Из беседы с бывшим военнопленным Винтером. Лениногорск, август 1996 года

– Тогда в 1945 году мы были молоды, и, несмотря на тяжёлые условия плена, нам хотелось любить и быть любимыми. У некоторых из наших товарищей сложились искренние, нежные отношения с русскими женщинами, ведь их много работало наравне с нами в цехах свинцового завода и на рудниках под землёй. По возвращении домой в Германию многих долгие годы угнетала мысль о том, что в далёком Лениногорске у них могут расти дети, а они не имеют возможности не только помочь, даже просто узнать об их судьбе. Я прошу от их имени, если возможно, разыскать женщин, сохранивших своей любовью и теплотой жизнь несчастным пленным солдатам. Одну из них звали Екатерина Маслова, она жила на улице Семипалатинской…

Я попыталась найти этих женщин, и судьба одной из них меня потрясла.

Свадьба Катюши и Николая в мае 1940 года была весёлой и звонкой – гуляла вся улица. Ей, восемнадцатилетней, румяной, сильной, казалось, что впереди жизнь, полная радости и счастья. Муж работал в проходческой бригаде на руднике, был стахановцем. Начальство, как только узнало об их комсомольской свадьбе, сразу выделило им просторную квартиру. Через год весной родился такой же, как они с Колей, крепкий, розовощёкий малыш Мишенька…

Сын крепко спал на руках Катюши, когда раздалась команда «По вагонам!», и его отец в числе самого первого призыва уехал на фронт. Спал Миша и в тот день, когда через полгода в их дом принесли страшную весть: «Ваш муж, Николай Маслов, пропал без вести в боях за…».

Скрывая от сына горькие слезы, Катюша лелеяла надежду, что муж жив, ведь «без вести» – это не «пал смертью храбрых». Спускаясь в шахту, она работала и за себя, и за Николая: чем ближе победа, тем быстрее она сможет найти его, даже если он ранен и беспомощен, даже если он в плену на чужбине.

И вот пришёл тот самый светлый день – День Победы. За эти страшные военные годы Катюша слышала множество историй о том, как неожиданно возвращались домой те, кого уже не надеялись увидеть. Поэтому теперь при каждой возможности она бегала встречать поезда – вдруг из плена или из госпиталя вернётся её Коля.

Однажды тех, кто пришёл на вокзал в надежде встретить с очередным составом своих родных, оттеснили за высокий деповский забор. Запретили приближаться к перрону и привокзальной площади. В полной тишине, без обычной музыки из репродукторов подошёл состав из нескольких десятков теплушек с решётками на окнах. Первыми вышли военные с собаками и автоматами на плечах, выстроились в оцепление. Открылись вагоны, и стали выходить люди в солдатских шинелях. Толпа за забором сначала замолчала, всматриваясь и вслушиваясь, и вдруг в ужасе выдохнула: «Немцы!..»
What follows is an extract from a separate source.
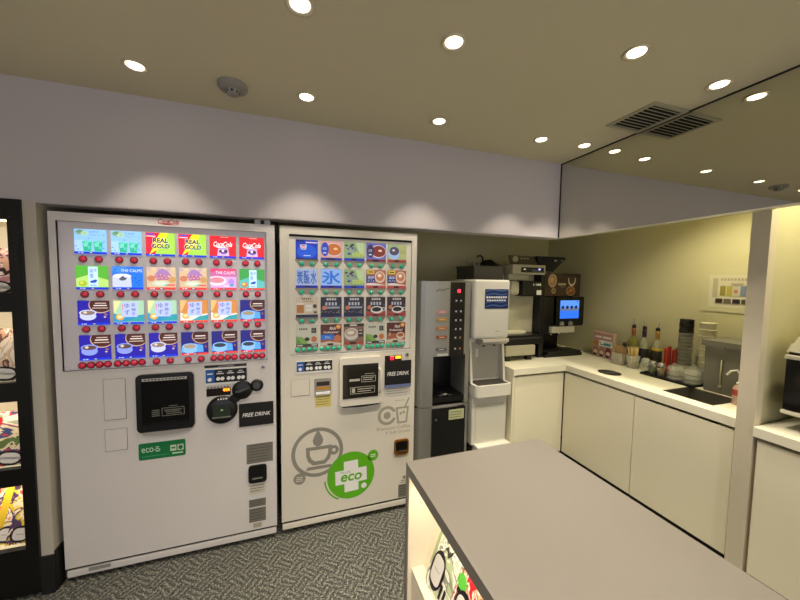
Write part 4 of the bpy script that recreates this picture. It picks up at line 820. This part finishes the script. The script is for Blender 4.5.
# tray with jars, lids
m = M(); m.box(2.33, 2.53, 1.28, 1.60, KZ, KZ+.006, BLKM, .002); m.box(2.33, 2.335, 1.28, 1.60, KZ+.006, KZ+.014, BLKM); m.box(2.525, 2.53, 1.28, 1.60, KZ+.006, KZ+.014, BLKM); m.box(2.335, 2.525, 1.28, 1.285, KZ+.006, KZ+.014, BLKM); m.box(2.335, 2.525, 1.595, 1.60, KZ+.006, KZ+.014, BLKM)
tag(m.build('serving_tray', org=(2.43, 1.44, KZ)), 'flat black tray on the counter under the jars and clear lids', 'tray')
for y, lab, c in ((1.553, 'small silver-lidded jar with green contents at the left corner of the black tray', '#6c7444'), (1.498, 'small jar with a silver lid and tan contents, right one of the two jars', '#b09458')):
    x = 2.385; t = thing('shaker_jar', (x, y, KZ+.006), lab, 'jar', 'two jars on the black tray')
    m = M(); m.lathe([(0, 0), (.021, 0), (.022, .01), (.022, .065), (.019, .075)], (x, y, KZ+.006), GLS, 18); m.build('jar', t)
    m = M(); m.cyl((x, y, KZ+.009), .019, .05, pr(c)); m.build('contents', t)
    m = M(); m.lathe([(.023, .070), (.0235, .085), (.018, .093), (0, .094)], (x, y, KZ+.006), mat('lid_steel', '#b8b8b8', .25, .8), 18); m.build('lid', t)
for k in range(6):
    y = 1.572-.017*k; a = M(); hgt = .172+.012*((k*7) % 3); x = 2.54-.008*(k % 3)
    a.box(x-.007, x+.007, y-.008, y+.008, KZ, KZ+hgt, pr(('#c03020', '#d84430', '#a02018')[k % 3]), .002); tag(a.build('sugar_packet', org=(x, y, KZ)), 'upright red packet behind the clear lids, one of a row', 'packet', 'red packets behind the tray')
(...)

Катюша вместе со всеми во все глаза смотрела на тех, кто разрушил её счастье, её семью – сколько было в этих взглядах… Но, пожалуй, главное, что чувствовала Катя, это было недоумение: зачем эти худые, с почерневшими лицами, в оборванных шинелях люди здесь? Ничего в них, одинаковых в своей измождённости и усталости, не было зверского и отвратительного.

Неужели они те самые фашисты, которые пришли на её Родину, чтобы жечь, убивать, мучить? И вдруг у неё потемнело в глазах и высветилось только одно лицо: молодой военнопленный был так похож на Николая, что она едва сдержалась, чтобы не закричать.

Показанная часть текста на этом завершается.